Borgo Rossini stories
Il quartiere si racconta attraverso le voci delle personeTorino-Parigi, andata e ritorno
di Cecilia Russo
Per chi ha vissuto in provincia andare a Torino significava affrontare un grande viaggio: un’impresa che poteva comportare un’ora di 36 o un percorso a piedi e poi un treno e poi un tram. Raggiunta l’età adulta ci si rende conto di poter vivere nella grande città ed è un po’ come sentire di avere tagliato un grande traguardo.
Dopo aver trascorso un periodo di vita all’estero, ed essere rientrata con molta malinconia in Italia, ho capito che il luogo dove avrei abitato avrebbe dovuto avere qualcosa di francofono e c’è un quartiere che ha dei viali e un lungo fiume molto parigini: quel posto non è solo un quartiere, è un borgo. La scelta di vivere in questo posto è stata istintiva e passionale. Le strade e i negozi del mio quartiere sono come le camere di una casa, la tua casa.
Così, quando la giornata è stata difficile, o quando è necessario riordinare le idee non c’è niente di meglio che tornare a casa propria.
Immaginate una casa con un’enorme cucina, con un frigorifero sempre pieno che ti permette di mangiare cibi sempre diversi. Se è sabato sera allora ci si potrà gustare una bella pizza da Dogana Grimm, dove la cameriera non è solo una semplice cameriera ma è la tua ex vicina di casa. Con un semplice sorriso ci si scambia anni di vita passati una sopra all’altra, divise soltanto da un soffitto. Ma magari è domenica sera, c’è stato un lauto pranzo, un cinema alle 18.00 e allora è troppo tardi per una cena, ma non si può andare a letto a stomaco vuoto. Così si va in Lumeria, per stuzzicare qualcosa di sano, per bere un bicchiere, ma soprattutto per chiacchierare con Lucio, il proprietario, della musica messa la sera prima ad una festa o confrontarsi sulle paure per il futuro.

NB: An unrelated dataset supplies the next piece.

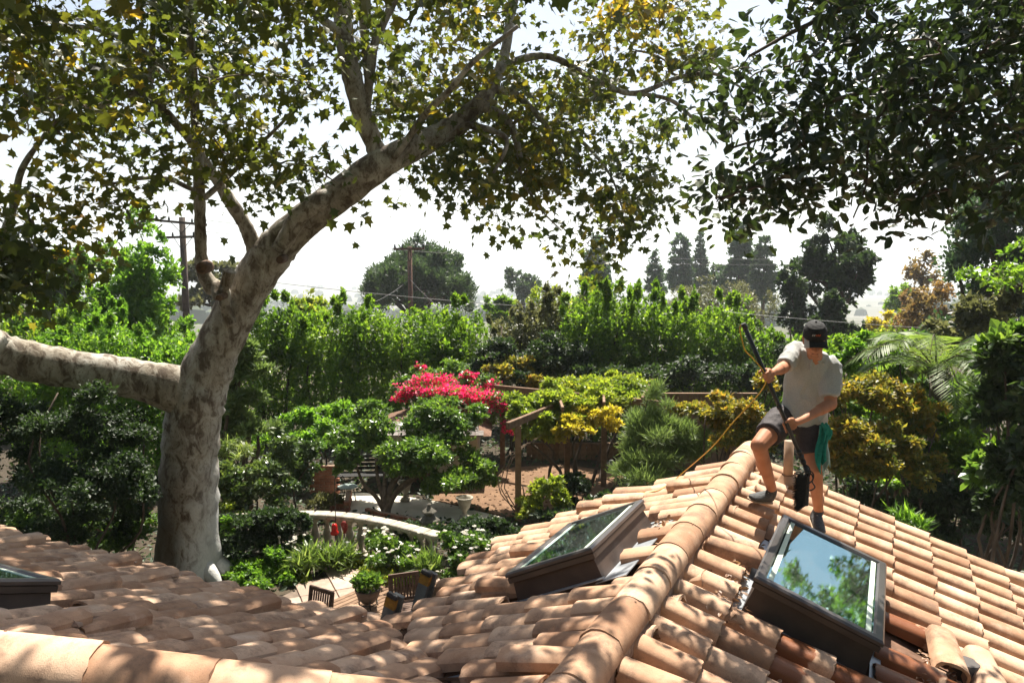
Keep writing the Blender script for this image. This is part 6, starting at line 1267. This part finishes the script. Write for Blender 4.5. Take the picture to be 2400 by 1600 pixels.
# shoes
def shoe(heel, toe, label=None):
    d = unit(toe - heel); sdv = unit(np.cross(d, NR)); L_ = np.linalg.norm(toe - heel); u_ = Solid(); P_ = lambda f, s_, h: heel + d * L_ * f + sdv * s_ + NR * h
    u_.loft([(P_(-.02, 0, .05), sdv * .022, NR * .022), (P_(.06, 0, .055), sdv * .036, NR * .045), (P_(.25, 0, .06), sdv * .040, NR * .052), (P_(.45, 0, .052), sdv * .042, NR * .042), (P_(.70, 0, .040), sdv * .048, NR * .030), (P_(.90, 0, .034), sdv * .042, NR * .024), (P_(1.0, 0, .03), sdv * .020, NR * .014)], 18)
    u_.cap_(P_(.14, 0, .08), P_(.16, 0, .105), .043, .041); o = u_.fuse('shoe', shoe_m, man, .005, 3, .0015, 30, MAN0)
    sl = Solid(); sl.loft([(P_(-.05, 0, .012), sdv * .02, NR * .010), (P_(.05, 0, .012), sdv * .040, NR * .013), (P_(.4, 0, .012), sdv * .040, NR * .013), (P_(.72, 0, .012), sdv * .050, NR * .012), (P_(.95, 0, .014), sdv * .042, NR * .010), (P_(1.04, 0, .016), sdv * .016, NR * .006)], 18); sl.fuse('sole', sole_m, o, .004, 1, 0, 8, MAN0)
    for i in range(4): MB().bar(P_(.38 + .08 * i, -.022, .094 - .011 * i) - MAN0, P_(.40 + .08 * i, .022, .094 - .011 * i) - MAN0, .006, .005, up=NR).build('lace', greyc_m, o)
shoe(hl, tl_)
shoe(hr + dr_ * -.025, hr + dr_ * .235)
# towel tucked in the back pocket
tw0 = Q(915, 835, 5.84); towel = thing('towel', 'teal green cloth hanging from the pocket of the shorts', 'cloth', tw0)
def cloth(name, top, bot_l, bot_r, wtop, m_, folds, amp, dep, seed):
    r_ = np.random.default_rng(seed); nx, ny = 26, 22; vs = []; 
    for j in range(ny):
        f = j / (ny - 1)
        for i in range(nx):
            g = i / (nx - 1); tp_ = top + np.array([wtop * (g - .5), 0, 0]); bt = bot_l * (1 - g) + bot_r * g + np.array([0, 0, .05 * math.sin(g * 7 + seed) ]); p = tp_ * (1 - f) + bt * f
            p = p + np.array([.012 * math.sin(f * 5 + seed), -amp * (.3 + f) * math.sin(g * folds * 2 * PI + f * 1.3) - dep * math.sin(f * PI) * .5, .01 * math.sin(g * 9)]); vs.append(p - tw0)
    fs = [(j * nx + i, j * nx + i + 1, (j + 1) * nx + i + 1, (j + 1) * nx + i) for j in range(ny - 1) for i in range(nx - 1)]
    o = MB().add(vs, fs, True).build(name, m_, towel); sd2 = o.modifiers.new('t', 'SOLIDIFY'); sd2.thickness = .004; return o
cloth('front_fold', tw0, Q(862, 1085, 5.70), Q(940, 1105, 5.74), .06, plain('teal_cloth', [(.3, (.015, .19, .135)), (.7, (.035, .30, .22))], 40, .9, .3, 90), 2.3, .022, .03, 1)
cloth('back_fold', tw0 + np.array([.02, .01, 0]), Q(895, 1130, 5.76), Q(965, 1095, 5.80), .07, plain('pale_teal_cloth', [(.3, (.30, .42, .38)), (.7, (.45, .55, .50))], 40, .9, .3, 90), 1.7, .02, .02, 3)
cloth('loose_corner', tw0 + np.array([.02, -.01, .02]), Q(925, 915, 5.76), Q(972, 885, 5.80), .04, MATS['teal_cloth'], 1.2, .012, .02, 5)
# the pole brush
brush = thing('pole_brush', 'long black pole with a water fed scrubbing brush held by the man', 'brush', pbot)
MB().tube([ptop - pbot, ptop * .5 - pbot * .5, -pax * .02], [.0155, .0145, .0135], 14).build('pole', pole_m, brush)
MB().tube([ptop - pbot - pax * .012, ptop - pbot + pax * .03], .0175, 14).build('end_cap', iron_mat, brush)
for f in (.06, .10, .14, .50): MB().tube([-pax * (f + .012), -pax * (f - .012)], .019, 14).build('clamp', iron_mat, brush)
jt = Q(822, 1160, 5.46) - pbot; MB().tube([-pax * .03, pax * .02, jt], [.016, .018, .016], 10).build('joint', iron_mat, brush)
bt0, bt1 = Q(815, 1160, 5.46) - pbot, Q(806, 1350, 5.50) - pbot; bd_ = unit(bt1 - bt0)
MB().bar(bt0 - bd_ * .005, bt1, .026, .055, up=(0, 1, 0), bev=.006).build('brush_block', iron_mat, brush)
bm_ = MB(); wd_ = unit(np.array([-1, -.12, -.10]))
for i in range(900):
    f = rng.random(); p = bt0 + (bt1 - bt0) * f + np.array([0, rng.uniform(-.026, .026), 0]) + wd_ * .01; L_ = rng.uniform(.055, .088); q = p + unit(wd_ + rng.normal(size=3) * .16 + bd_ * (f - .3) * .9) * L_
    bm_.tube([p, q], [.0022, .0012], 3, False)
bm_.build('bristles', plain('black_bristle', (.012, .011, .010), 30, .6, 0), brush, kind='stuff')
for pts in ([(812, 1150), (790, 1165), (775, 1155), (800, 1135), (840, 1130), (860, 1160), (850, 1200), (868, 1235), (835, 1258), (815, 1250)], [(820, 1140), (845, 1150), (855, 1185), (830, 1210), (815, 1230)], [(800, 1085), (825, 1100), (838, 1140), (825, 1175)]):
    q, rr = smooth_path([Q(x, y, 5.43) - pbot for x, y in pts], [.005] * len(pts), 4); MB().tube(q, rr, 6).build('water_tube', iron_mat, brush)
for f in np.linspace(.1, .95, 8): MB().sphere(bt0 + (bt1 - bt0) * f + np.array([.016, -.01, 0]), .005, 6, 4).build('water_jet', greyc_m, brush)
# yellow hose
nLs = (V * TP + Z3) / NN
def QL(zx, zy, h=0.0):
    r = ray(1600 + zx / 2.8, 700 + zy / 2.8); p0 = UV(0, 0, ZR) + nLs * h; return CAM + r * (((p0 - CAM) @ nLs) / (r @ nLs))
hose_m = plain('yellow_hose', [(.3, (.50, .27, .02)), (.7, (.62, .36, .03))], 20, .45, .1, 60)
hp_ = [ptop + pax * .02, Q(385, 172, 5.42), Q(374, 200, 5.42), Q(388, 262, 5.42), Q(408, 335, 5.42), Q(452, 382, 5.42), Q(492, 425, 5.42), Q(528, 472, 5.42), Q(545, 520, 5.42), Q(542, 560, 5.44), Q(480, 650, 5.55), Q(340, 800, 5.72), Q(190, 975, 5.9), QL(-10, 1150, .03), QL(-90, 1215, .012), QL(-180, 1262, .012), QL(-300, 1270, .012)]
q, rr = smooth_path(hp_, [.0042] * len(hp_), 6); ho = MB(); ho.tube(q - q[0], rr, 7); ho = ho.build('hose', hose_m, None); ho.location = Vector(q[0]); tag(ho, 'thin yellow hose looping from the pole and trailing down the left slope', 'hose')

# ================================================================== LITTER ON THE ROOF
lit = leafmat('dry_leaf', [(.1, (.12, .06, .03)), (.5, (.24, .13, .07)), (.9, (.40, .26, .16))], .15, (1, 1, .8)); P_ = []
for (a0, a1, b0, b1, n, sg_, zf) in ((1.62, 2.62, .30, .42, 260, -1, lambda a, b: zA(b) - .06), (1.35, 1.6, .3, .5, 90, -1, lambda a, b: zA(b) - .06), (1.85, 2.2, 1.42, 1.62, 120, -1, lambda a, b: zA(b) - .05), (2.3, 2.8, .24, .38, 110, 1, lambda a, b: zA(b) - .05)):
    for _ in range(n): a, b_ = rng.uniform(a0, a1), rng.uniform(b0, b1); P_.append(UV(a, sg_ * b_, zf(a, b_) + rng.uniform(0, .03)))
for _ in range(420):
    a, b_ = rng.uniform(-1, 4.6), rng.uniform(-2.5, 1.8); col_ = round((a + 1.17 - .134) / .268) * .268 - 1.17 + .134 + rng.normal() * .02; P_.append(UV(col_, b_, zA(b_) - .07))
P_ = np.array(P_); n = len(P_); lo = leaf_mesh('leaf_litter', P_, unit(rng.normal(size=(n, 3)) * np.array([1, 1, .3])), unit(rng.normal(size=(n, 3)) * .5 + Z3), rng.uniform(.02, .05, n), 'oval')
l_o = obj('leaf_litter', lo, lit, None, kind='stuff'); l_o['label'] = 'dry brown leaf litter caught between the roof tiles and round the skylight'; l_o['category'] = 'leaf litter'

In questa casa c’è una fornitissima cantinetta dove sono custoditi molti infusi e alcolici insoliti, questo caveau si chiama Ca’Mais e se hai la fortuna di passarci il venerdì sera ci troverai un gruppo di amici che improvvisa musica.
Come ogni appartamento che si rispetti è necessario un salotto, possibilmente pieno di amici. Per me quel salotto è Flamingo, un negozietto ricolmo di vestiti colorati dove Federica, la proprietaria, e Freccia, il bellissimo labrador, ti accoglieranno per provare tutto ciò che vorrai e soprattutto per raccontarsi come scorre la vita.
Il mio studio sono le panchine di via Catania, dove preparare un esame cullati dalla frescura degli alberi ti farà viaggiare verso luoghi inesplorati. Al fondo dello studio è possibile scorgere un’immensa libreria, immensa non per dimensioni, ma per le porte che quel luogo potrà aprirti, perché non c’è niente di meglio, quando si è indecisi se leggere un libro oppure no, che guardare negli occhi un amico e dirgli “ma l’ultimo Carofiglio com’è?” e lui ti dirà “non male, ma leggi questo, è un tomo, ma non te ne pentirai”. Tu gli darai ascolto e comprerai quel libro da 800 pagine che forse non aprirai mai, ma è quel libro che ha vinto quel premio di cui tutti parlano, e poi me l’ha consigliato Rocco, quindi va bene così.
Se capiterà di aver bisogno di qualche strumento per qualche lavoretto improvviso, non ci si potrà negare un giretto nello stanzino degli attrezzi che ovviamente sarà la ferramenta Carcano, dove i ragazzi riusciranno a farti domande sempre talmente specifiche che non ci sarà volta in cui entrando lì non ti sentirai del tutto impreparata.
Al fondo di via Catania c’è l’album dei ricordi, dove i nonni dormono e dove fanno da custodi alla nostra abitazione.
Questa casa non ha la camera da letto perché da qualche anno a questa parte Borgo Rossini non dorme mai, ma non tanto per il baccano fatto dai giovani, arrivati alle Panche attratti dalla movida. No, questo quartiere non dorme perché qui sono arrivati gli artisti: architetti, musicisti, grafici, fotografi e ballerini di tango e queste menti non si spengono mai, perché soprattutto nei sogni creano. Così questo posto un po’ torinese, un po’ parigino, è il luogo giusto dove fermarsi. Dove fare famiglia, perché se per educare un bambino è necessario un intero villaggio, questa casa è piena di abitanti straordinari.